--- BEGIN ---

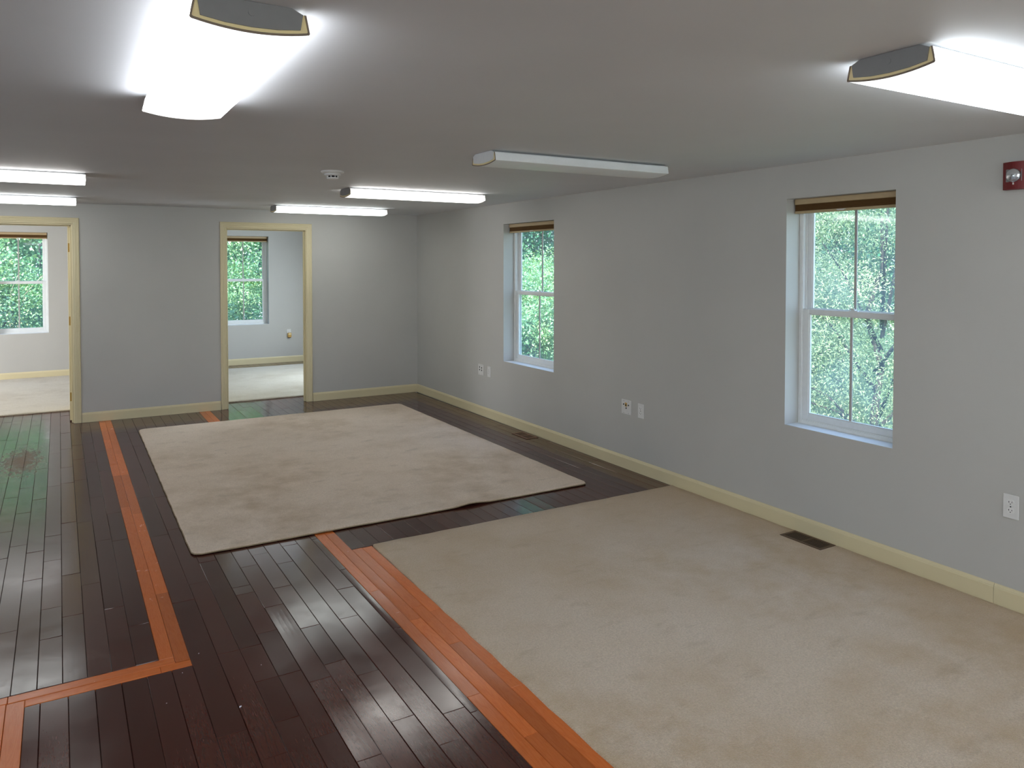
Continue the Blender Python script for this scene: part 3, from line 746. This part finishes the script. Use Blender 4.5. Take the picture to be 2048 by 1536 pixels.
m = MB(); m.box(-.010, .046, -.044, -.004, .0535, -.034, .001); m.mapped(eput); m.build('tab', 'plate', fa)

# ------------------------------------------------------------------ floor registers
def register(x0, x1, y0, y1, z, mat, n, label, div=True):
    cx, cy_ = (x0+x1)/2, (y0+y1)/2; w, l = (x1-x0)/2, (y1-y0)/2
    o = tag(empty('floor_register', (cx, cy_, z)), label, 'floor vent', 'metal floor registers beside the right wall')
    t = .0035; f = .020
    m = MB(); m.box(-w, -l, 0, -w+f, l, t, .0015); m.box(w-f, -l, 0, w, l, t, .0015); m.box(-w+f, -l, 0, w-f, -l+f, t, .0015); m.box(-w+f, l-f, 0, w-f, l, t, .0015)
    m.build('frame', mat, o)
    MB().box(-w+f*.8, -l+f*.8, -.0010, w-f*.8, l-f*.8, .0006).build('duct_opening', 'slot', o)
    for i in range(n):
        y = -l+f+(2*l-2*f)*(i+.5)/n; h = .0021 if not (div and i == n//2) else .006
        m = MB(); m.box(-w+f*.9, y-h, .0008, w-f*.9, y+h, t-.0006, .0005); m.build('louvre', mat, o)
    if div is False:
        MB().box(-.002, -l+f, .0006, .002, l-f, t-.0004).build('crossbar', mat, o)
register(-.165, -.024, -6.219, -5.928, .0074, 'vent', 19, 'brown slatted floor register in the fitted carpet under the nearest window')
register(-.170, -.035, -2.985, -2.700, .0014, 'ventb', 15, 'bronze floor register in the dark planks under the far window')

# little bits on the floor
def bit(x, y, z, s, label, mat='paper', cat='scrap', grp=None):
    m = MB(); a = random.random()*3; c, d = math.cos(a), math.sin(a)
    m.add([(-s*c, -s*d, 0), (s*.6*d, -s*.6*c, .0012), (s*c, s*d, .0005), (-s*.6*d, s*.6*c, .0016), (0, 0, .003), (0, 0, -.0002)], [(0,1,4),(1,2,4),(2,3,4),(3,0,4),(1,0,5),(2,1,5),(3,2,5),(0,3,5)])
    o = m.build('paper_scrap', mat); o.location = (x, y, z); return tag(o, label, cat, grp)
bit(-3.363, -6.114, .0008, .008, 'tiny pale paper scrap on the dark planks left of the right inlay strip')
for x, y, wh in ((-3.44, -6.62, 'nearest the bottom edge of the photo'), (-3.52, -5.75, 'just in front of the left inlay corner'), (-3.60, -5.95, 'left of the paper scrap'), (-3.0, -6.2, 'right of the paper scrap'), (-3.23, -5.85, 'behind the paper scrap'), (-3.44, -5.62, 'right beside the left inlay corner')):
    bit(x, y, .0008, .0026, 'pin-head white crumb on the dark planks, '+wh, 'paper', 'crumb', 'white crumbs on the dark planks')

# ------------------------------------------------------------------ outdoors
GZ = -.9
ngx = 40; m = MB(); vs = []
for i in range(ngx+1):
    for j in range(ngx+1):
        x, y = -12+36*i/ngx, -22+48*j/ngx
        ins = (x < .6 and y < BACKY+.6 and x > XL-.6 and y > YB-.6)
        vs.append((x, y, GZ-.05+(.0 if ins else .06*math.sin(x*1.7)*math.cos(y*1.3))))
m.add(vs, [(i*(ngx+1)+j, (i+1)*(ngx+1)+j, (i+1)*(ngx+1)+j+1, i*(ngx+1)+j+1) for i in range(ngx) for j in range(ngx)])
tag(m.build('ground', 'grass', smooth=True), kind='structure')
MB().box(XL-.1, YB+.02, GZ-.1, EAST-.02, BACKY+.18, -.13).build('trim_1', 'siding'); struct(bpy.data.objects['trim_1'])

def leaves(centres, n, spread, size, aspect, droop, tone_lo, tone_hi, seed, outward=None, flat=.5):
    """n leaves scattered about cluster centres; each leaf is a folded diamond of two triangles"""
    r = np.random.default_rng(seed); K = len(centres); idx = r.integers(0, K, n)
    c = centres[idx]; offs = r.normal(0, 1, (n, 3))*spread; pos = c+offs
    out = (pos-outward); out /= np.linalg.norm(out, axis=1, keepdims=True)+1e-6
    d = out*flat + r.normal(0, .7, (n, 3)); d[:, 2] -= droop; d /= np.linalg.norm(d, axis=1, keepdims=True)
    nr = out + r.normal(0, .55, (n, 3)); nr[:, 2] += .5
    s = np.cross(d, nr); s /= np.linalg.norm(s, axis=1, keepdims=True)+1e-6; up = np.cross(s, d)
    L = size*r.uniform(.6, 1.25, (n, 1)); Wd = L*aspect
    a = pos; b = pos+d*L*.5+s*Wd*.5+up*Wd*.18; t = pos+d*L-up*L*.12; e = pos+d*L*.5-s*Wd*.5+up*Wd*.18
    V = np.stack([a, b, t, e], 1).reshape(-1, 3)
    ct = r.random(K)
    tone = np.clip(tone_lo+(tone_hi-tone_lo)*(.55*ct[idx]+.45*r.random(n)), 0, 1)
    F = (np.arange(n)[:, None]*4 + np.array([0, 1, 2, 0, 2, 3])[None]).reshape(-1)
    return V, F, np.repeat(tone, 2)
def leafmesh(name, V, F, T, mat, parent):
    me = bpy.data.meshes.new(name); nv, nt = len(V), len(F)//3
    me.vertices.add(nv); me.vertices.foreach_set('co', V.astype('f').ravel())
    me.loops.add(nt*3); me.loops.foreach_set('vertex_index', F.astype('i'))
    me.polygons.add(nt); me.polygons.foreach_set('loop_start', np.arange(0, nt*3, 3, dtype='i'))
    try: me.polygons.foreach_set('loop_total', np.full(nt, 3, dtype='i'))
    except Exception: pass
    at = me.attributes.new('tone', 'FLOAT', 'FACE'); at.data.foreach_set('value', T.astype('f'))
    me.materials.append(M[mat]); me.update(calc_edges=True)
    o = bpy.data.objects.new(name, me); COL.objects.link(o); o.parent = parent; o['kind'] = 'stuff'; return o
def tree(name, x, y, crown, cz, n, size, mat, label, cat, group, seed, aspect=.5, droop=.2, tl=.0, th=1., clusters=260, spread=.13, bark='bark', branches=9, shell=.35):
    """crown: (rx, ry, rz) about height cz above the ground"""
    r = np.random.default_rng(seed); root = tag(empty(name, (x, y, GZ)), label, cat, group)
    rx, ry, rz = crown
    th_ = r.random(clusters)*2*np.pi; ph = np.arccos(np.clip(r.uniform(-.92, 1, clusters), -1, 1)); rr = (1-shell*r.random(clusters)**1.2)
    lump = 1+.16*np.sin(th_*3+seed)*np.sin(ph*4+seed*2)
    C = np.stack([rx*np.sin(ph)*np.cos(th_)*rr*lump, ry*np.sin(ph)*np.sin(th_)*rr*lump, cz+rz*np.cos(ph)*rr*lump], 1)
    C[:, 2] = np.maximum(C[:, 2], .12)
    V, F, T = leaves(C, n, spread, size, aspect, droop, tl, th, seed, outward=np.array([0, 0, cz*.8]))
    V[:, 2] = np.maximum(V[:, 2], .01)
    leafmesh('foliage', V, F, T, mat, root)
    tb = MB(); top = cz+rz*.55; pts = [(0, 0, -.08)]; 
    for i in range(1, 7): pts.append((r.normal(0, .05), r.normal(0, .05), top*i/6))
    R = .03+.022*top/3; tb.tube(pts, [R*(1-.12*i) for i in range(7)], 8); tb.build('trunk', bark, root, smooth=True)
    for k in range(branches):
        c = C[int(r.integers(0, clusters))]*.93; zb = max(.25, min(top*.9, c[2]*.55)); i = zb/top*6; p0 = Vector(pts[min(6, int(i))])
        p0.z = zb; e = Vector(c); mm = p0.lerp(e, .5)+Vector((0, 0, .12)); b = MB(); b.tube([p0, mm, e], [R*.42, R*.26, R*.1], 6); b.build('branch', bark, root, smooth=True)
    return root
# east side, seen through the right-wall windows
GJ, GE, GN = 'junipers outside the right-wall windows', 'leafy trees outside the right-wall windows', 'leafy trees behind the back rooms'
tree('juniper_tree', 3.2, -4.3, (1.25, 1.6, 2.1), 1.9, 120000, .036, 'leafC', 'pale green juniper filling the left of the nearest right-wall window', 'tree', GJ, 1, .28, -.1, .1, 1., 520, .11, branches=12)
tree('juniper_tree', 4.3, -2.2, (1.5, 1.5, 1.5), 1.3, 100000, .036, 'leafC', 'lower juniper filling the lower right panes of the nearest right-wall window', 'tree', GJ, 2, .28, -.1, .1, 1., 460, .11, branches=12)
tree('oak_tree', 6.8, -1.2, (2.4, 2.6, 2.8), 4.4, 60000, .085, 'leafB', 'dark leafy tree behind the junipers in the nearest right-wall window', 'tree', GE, 3, .5, .2, 0, .9, 420, .24)
tree('leafy_shrub', 2.6, 1.4, (1.1, 1.3, 1.1), 1.25, 48000, .055, 'leafA', 'bright leafy shrub low in the farther right-wall window', 'shrub', GE, 4, .5, .2, .1, 1., 300, .12)
tree('leafy_shrub', 3.9, 3.4, (1.3, 1.3, 1.2), 1.5, 46000, .06, 'leafA', 'second bright leafy shrub behind the low one in the farther right-wall window', 'shrub', GE, 5, .5, .2, .1, 1., 280, .13)
tree('maple_tree', 6.0, 5.2, (2.4, 2.4, 2.6), 4.3, 56000, .085, 'leafB', 'dark leafy tree in the upper panes of the farther right-wall window', 'tree', GE, 6, .6, .3, 0, 1., 380, .26)
tree('maple_tree', 9.6, 9.5, (3.0, 3.0, 3.4), 4.0, 34000, .12, 'leafB', 'distant dark tree glimpsed past the farther right-wall window', 'tree', GE, 7, .6, .3, 0, .7, 360, .3)
tree('oak_tree', 9.0, 2.2, (3.0, 3.0, 3.4), 3.6, 34000, .12, 'leafB', 'distant dark tree glimpsed past the nearest right-wall window', 'tree', GE, 8, .5, .3, 0, .7, 360, .3)
# north side, seen through the windows of the back rooms
tree('leafy_shrub', -1.7, 6.3, (1.3, 1.0, 1.35), 1.4, 52000, .06, 'leafA', 'leafy shrub low in the window seen through the right doorway', 'shrub', GN, 9, .5, .3, .1, 1., 320, .13)
tree('maple_tree', -.3, 7.7, (2.2, 1.6, 2.0), 3.2, 64000, .07, 'leafA', 'bright maple filling the window seen through the right doorway', 'tree', GN, 10, .6, .3, .2, 1., 420, .18)
tree('leafy_shrub', -5.1, 6.2, (1.2, 1.0, 1.2), 1.3, 50000, .06, 'leafA', 'leafy shrub low in the window seen through the left doorway', 'shrub', GN, 11, .5, .3, .05, 1., 320, .13)
tree('maple_tree', -4.3, 8.0, (2.2, 1.8, 2.2), 3.4, 60000, .075, 'leafA', 'leafy maple with dark gaps filling the window seen through the left doorway', 'tree', GN, 12, .6, .3, .0, .95, 330, .2)
tree('oak_tree', -2.6, 11.5, (3.2, 2.4, 3.2), 3.4, 34000, .12, 'leafB', 'dark oak far behind the maples, between the two back windows', 'tree', GN, 13, .5, .3, 0, .7, 360, .3)
tree('oak_tree', -7.4, 11.0, (3.0, 2.4, 3.2), 3.2, 30000, .12, 'leafB', 'dark oak far beyond the left back window', 'tree', GN, 14, .5, .3, 0, .7, 340, .3)
tree('oak_tree', 3.4, 11.8, (3.0, 2.4, 3.2), 3.2, 30000, .12, 'leafB', 'dark oak far beyond the right back window', 'tree', GN, 15, .5, .3, 0, .7, 340, .3)
sap = tag(empty('sapling', (-4.66, 5.6, GZ)), 'thin pale arching sapling stems crossing the window seen through the left doorway', 'sapling')
m = MB(); m.tube([(0, 0, -.05), (.02, 0, .9), (.05, 0, 1.5), (.16, .02, 2.05), (.40, .03, 2.35), (.62, .04, 2.30)], [.014, .012, .010, .008, .006, .003], 6); m.build('stem', 'palebark', sap, smooth=True)
m = MB(); m.tube([(.02, 0, .9), (-.05, .02, 1.6), (-.03, .04, 2.1), (.10, .05, 2.45)], [.008, .007, .005, .003], 6); m.build('stem', 'palebark', sap, smooth=True)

--- END ---

> GOAL OF THE EXERCISE
Write down every line from the opening of the listing to the line with "m = MB(); m.box(-.010, .046, -.044, -.004, .0535, -.034, .001);", both included, and nothing else; the pictures are omitted.

> FINAL RESULT
Continue the Blender Python script for this scene: part 3, from line 746. This part finishes the script. Use Blender 4.5. Take the picture to be 2048 by 1536 pixels.
m = MB(); m.box(-.010, .046, -.044, -.004, .0535, -.034, .001); m.mapped(eput); m.build('tab', 'plate', fa)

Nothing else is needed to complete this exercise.